Scene script records
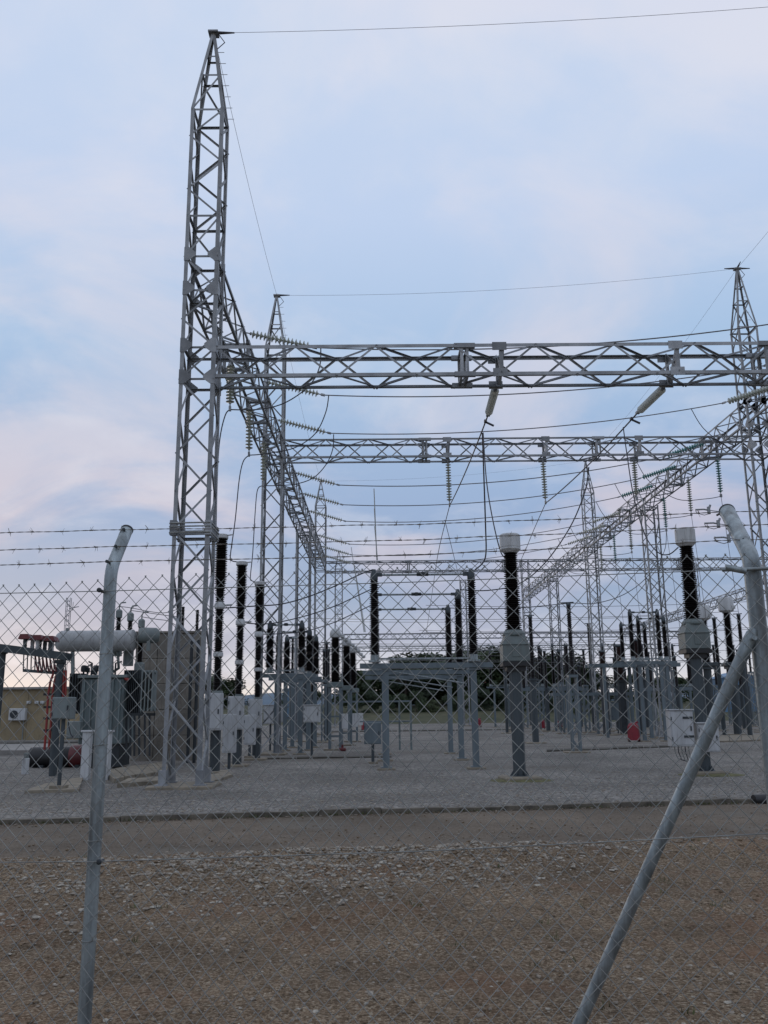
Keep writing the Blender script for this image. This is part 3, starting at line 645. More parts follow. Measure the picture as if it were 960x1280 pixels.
# ------------------------------------------------------------------ equipment
def sheds(mb, z0, z1, r, pitch=.055, n=16, r2=None, core=.68):
    r2 = r if r2 is None else r2; k = max(3, int((z1-z0)/pitch)); p = (z1-z0)/k; prof = [(r*core, z0)]
    for i in range(k):
        rr = r+(r2-r)*i/k; z = z0+i*p; rr *= 1.0 if i % 2 == 0 else .93
        prof += [(rr*core, z+p*.10), (rr, z+p*.30), (rr*.97, z+p*.42), (rr*core, z+p*.85)]
    prof.append((r2*core, z1)); return mb.lathe(prof, n)
def hexpost(mb, z0, z1, r, n=8): return mb.lathe([(r, z0), (r, z1)], n, sm=False)
def current_transformer(label, x, y, zt, boxes):
    t = thing('current_transformer', label, 'transformer', (x, y, 0), 'large white-capped transformers')
    z_c = zt-.46; z_p = zt-2.32; z_k = z_p-.12; z_b = z_k-.62
    mb = MB(); mb.lathe([(.02, zt+.005), (.22, zt), (.25, zt-.03), (.25, zt-.32), (.243, zt-.325), (.243, zt-.35), (.25, zt-.355), (.25, zt-.38), (.17, z_c)][::-1], 28); obj('cap', mb, 'white_paint', t)
    mb = MB(); sheds(mb, z_p, z_c+.01, .212, .048, 24, .172, .72); obj('porcelain', mb, 'porcelain', t)
    mb = MB(); mb.lathe([(.27, z_k), (.27, z_k+.05), (.19, z_p+.02)], 20); obj('collar', mb, 'ct_tank', t)
    for k in range(4):
        an = R(45+90*k); o = MB(); o.tube([(math.cos(an)*.22, math.sin(an)*.22, z_k+.05), (math.cos(an)*.22, math.sin(an)*.22, z_k+.11)], .014, 6); obj('bolt', o, 'galv', t)
    mb = MB(); mb.box((0, 0, z_b+.40), (.66, .60, .035), 0, .008); zs_ = z_b+.40; mb.box((0, 0, (zs_+z_b)/2), (.62, .56, zs_-z_b), 0, .02); mb.mark(); mb.add([(a*.31, b*.28, zs_-.004) for a, b in ((-1, -1), (1, -1), (1, 1), (-1, 1))]+[(a*.22, b*.21, z_k+.01) for a, b in ((-1, -1), (1, -1), (1, 1), (-1, 1))], [(4, 5, 6, 7), (0, 1, 5, 4), (1, 2, 6, 5), (2, 3, 7, 6), (3, 0, 4, 7)])
    tk = obj('tank', mb, 'ct_tank', t)
    o = MB(); o.box((0, -.285, z_b+.22), (.18, .02, .22), 0, .006); obj('terminal_cover', o, 'ct_tank', tk)
    o = MB(); o.tube([(.30, 0, z_b+.42), (.35, 0, z_b+.55), (.26, 0, z_b+.60)], .02, 6); obj('lifting_eye', o, 'galv', tk)
    mb = MB(); mb.box((0, 0, z_b-.05), (.64, .58, .10)); mb.box((.0, 0, z_b-.15), (.44, .40, .12)); obj('mounting_frame', mb, 'black', t)
    mb = MB(); hexpost(mb, .06, z_b-.2, .145, 8); obj('post', mb, 'stand_steel', t)
    mb = MB(); mb.lathe([(.24, .10), (.24, .13), (.145, .14)], 8)
    for k in range(6):
        an = k*math.pi/3; ca, sa = math.cos(an), math.sin(an); mb.prism([(.14, .12), (.23, .12), (.14, .26)], (-sa*.006, ca*.006, 0), (ca, sa, 0), (0, 0, 1), .012)
    obj('base_flange', mb, 'stand_steel', t)
    mb = MB(); mb.box((0, -.05, .07), (.85, .75, .11), R(8), .03); obj('foundation', mb, 'slab', t)
    return t
ctm = gr(650, 977); ctr = gr(882.5, 970)
ct1 = current_transformer('tall white-capped transformer on a dark post in the middle of the yard', ctm.x, ctm.y, at(638, 668, ctm.y).z, 0)
ct2 = current_transformer('tall white-capped transformer at right with pale cabinets on its post', ctr.x, ctr.y, at(855, 661, ctr.y).z, 0)
def moss(x, y, r, label):
    mb = MB(); vs = []; n = 26
    for k in range(n): 
        a = 2*math.pi*k/n; rr = r*(1+.25*noise.noise((math.cos(a)*2, math.sin(a)*2, x))); vs.append((x+math.cos(a)*rr, y+math.sin(a)*rr*.8, .034))
    vs.append((x, y, .12)); mb.add(vs, [(k, (k+1) % n, n) for k in range(n)]); o = obj('dry_grass_patch', mb, 'moss'); o['kind'] = 'stuff'; tag(o, label, 'grass')
mat('moss', (.115, .108, .045), .95, 0, .45, 9.0, .8, 40)
moss(ctm.x, ctm.y-.1, .75, 'ring of dry grass around the foot of the middle white-capped transformer')
moss(ctr.x+.1, ctr.y-.1, .8, 'low brown dirt patch around the foot of the right white-capped transformer')
def cabinet(label, c, size, m='cab_paint', group='control cabinets', cables=0, post=None, roof=True, cat='cabinet', louvre=False):
    """box cabinet; c = bottom centre of the box"""
    t = thing('control_cabinet', label, cat, c, group); sx, sy, sz = size
    mb = MB(); mb.box((0, 0, sz/2), (sx, sy, sz), 0, .012); obj('case', mb, m, t)
    mb = MB(); mb.box((0, -sy/2-.008, sz/2), (sx*.9, .014, sz*.9), 0, .004); dr = obj('door', mb, m, t)
    mb = MB(); mb.box((sx*.36, -sy/2-.025, sz*.5), (.025, .03, .11)); obj('handle', mb, 'dark_paint', dr)
    for zz in (.22, .78): mb = MB(); mb.tube([(-sx*.45, -sy/2-.018, sz*zz-.04), (-sx*.45, -sy/2-.018, sz*zz+.04)], .012, 6); obj('hinge', mb, 'dark_paint', dr)
    if roof: mb = MB(); mb.box((0, -.01, sz+.018), (sx+.05, sy+.06, .03), 0, .006); obj('roof', mb, m, t)
    if louvre:
        for k, zz in enumerate((.28, .80)):
            mb = MB(); mb.box((sx*.25, -sy/2-.022, sz*zz), (sx*.42, .02, .05)); obj('louvre', mb, 'dark_paint', dr)
    for k in range(cables):
        mb = MB(); xx = -sx*.3+sx*.6*k/max(1, cables-1); d = .25+.05*k
        mb.tube([(xx, 0, 0), (xx, 0, -.12), (xx+.06, 0, -.28-.03*k), (sx*.5+.05, 0, -.40), (sx*.62, .02, -.34)], .012, 6); obj('cable_loop', mb, 'cable' if k % 2 else 'galv_wire', t)
    if post: 
        mb = MB(); mb.tube([(0, .02, .0), (0, .02, -post)], .045, 8); obj('post', mb, 'stand_steel', t)
        mb = MB(); mb.box((0, .02, -post+.02), (.3, .3, .06)); obj('base', mb, 'slab', t)
    return t
yb = ctr.y-.22
cabinet('larger pale cabinet with hanging cables, on the post of the right transformer', at(852, 933, yb), (.56, .32, .84), cables=5, louvre=True)
cabinet('smaller pale cabinet beside the larger one, just behind the leaning fence pipe', at(885, 940, yb-.05), (.50, .30, .66))

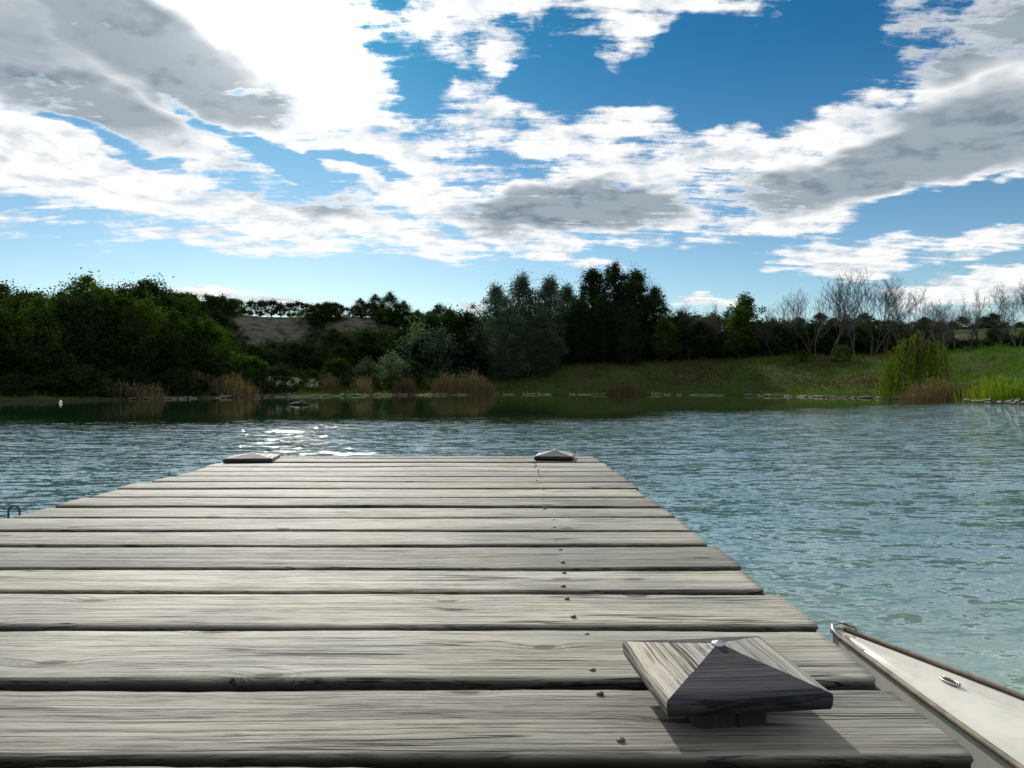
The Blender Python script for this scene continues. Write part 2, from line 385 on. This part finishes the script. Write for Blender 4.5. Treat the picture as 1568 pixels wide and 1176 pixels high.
# ------------------------------------------------------------------ trees
def tree_mesh(name, H, W, leafmat, base=0.15, ncl=60, per=120, ls=0.17, prof='round', clr=0.6, trunk_r=0.16, seed=1, fill=0.35):
    rr = np.random.default_rng(seed); q = QB()
    tp = [(0, 0, -0.3)]; tr = [trunk_r*1.2]
    for i in range(1, 7):
        t = i/6; tp.append((rr.normal()*0.12*t, rr.normal()*0.12*t, H*0.9*t)); tr.append(trunk_r*(1-0.85*t))
    q.tube(tp, tr, 6, 0)
    C = []; T = []
    ph = rr.random(3)*6.28
    for i in range(ncl):
        t = rr.random()
        if prof == 'round': r = math.sin(math.pi*min(1, (t*0.92+0.10)))**0.6
        elif prof == 'cone': r = (1-t)**0.7*min(1, t*5+0.35)
        elif prof == 'column': r = min(1, t*4+0.3)*(1-t**3)**0.7
        elif prof == 'wide': r = math.sqrt(max(0.02, 1-(t*1.0)**2))
        an = rr.random()*2*math.pi
        r *= W/2*(0.75+0.5*rr.random())*(1+.22*math.sin(an*2+ph[0]+t*5)+.15*math.sin(an*3+ph[1]-t*9))
        rad = r*(fill+(1-fill)*rr.random()**0.5)
        c = np.array([math.cos(an)*rad, math.sin(an)*rad, H*(base+(1-base)*t*(1-.12*rr.random()))-clr*0.4])
        k = rr.integers(per//2, per)
        cr = clr*(0.45+1.0*rr.random())
        pts = c+rr.normal(size=(k, 3))*cr*np.array([0.55, 0.55, 0.5])
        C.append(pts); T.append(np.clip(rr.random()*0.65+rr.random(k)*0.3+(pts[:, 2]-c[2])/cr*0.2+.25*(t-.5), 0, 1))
        if i % 2 == 0:
            z0 = max(0.1*H, c[2]-rad*0.8-0.3)
            f = min(1, z0/(0.9*H)); p0 = Vector((0, 0, z0)); p1 = Vector(c)
            mid = (p0+p1)/2+Vector((0, 0, -0.1*rad))
            q.tube([p0, mid, p1], [trunk_r*0.35*(1-f*0.6), trunk_r*0.2, 0.015], 4, 0)
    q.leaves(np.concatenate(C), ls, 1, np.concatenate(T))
    return q.mesh(name, [M_BARK, leafmat])

def bare_mesh(name, H, seed, stems=3):
    rr = random.Random(seed); q = QB(); tips = []
    def grow(p, d, L, r, lev):
        pts = [p.copy()]; rad = [r]; n = 4; cur = p.copy(); dd = d.copy()
        for i in range(n):
            dd = (dd+Vector((rr.gauss(0, .14), rr.gauss(0, .14), 0.05))).normalized()
            cur = cur+dd*L/n; pts.append(cur.copy()); rad.append(max(0.009, r*(1-0.55*(i+1)/n)))
        q.tube(pts, rad, 5 if lev < 2 else 3, 0)
        if lev >= 4: tips.append(cur); return
        nb = [5, 4, 4, 3][lev]
        for k in range(nb):
            i = rr.choice([1, 2, 3, 4]) if k else 4
            bd = (dd*.8+Vector((rr.gauss(0, .5), rr.gauss(0, .5), rr.uniform(0, 0.5)))).normalized()
            grow(pts[i], bd, L*rr.uniform(0.5, 0.72), rad[i]*0.68, lev+1)
    for s in range(stems):
        a = rr.uniform(0, 6.28)
        grow(Vector((0.1*math.cos(a), 0.1*math.sin(a), -0.2)), Vector((0.3*math.cos(a), 0.3*math.sin(a), 1)).normalized(), H*0.42, 0.085, 0)
    C = np.array([tuple(t) for t in tips])
    C = C+rng.normal(size=C.shape)*0.1
    q.leaves(C, 0.03, 1)
    return q.mesh(name, [M_BARK, M_LEAF])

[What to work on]
Look through the entries above and report the number of lines that contain "wide". Write only the number.

[Written response]
2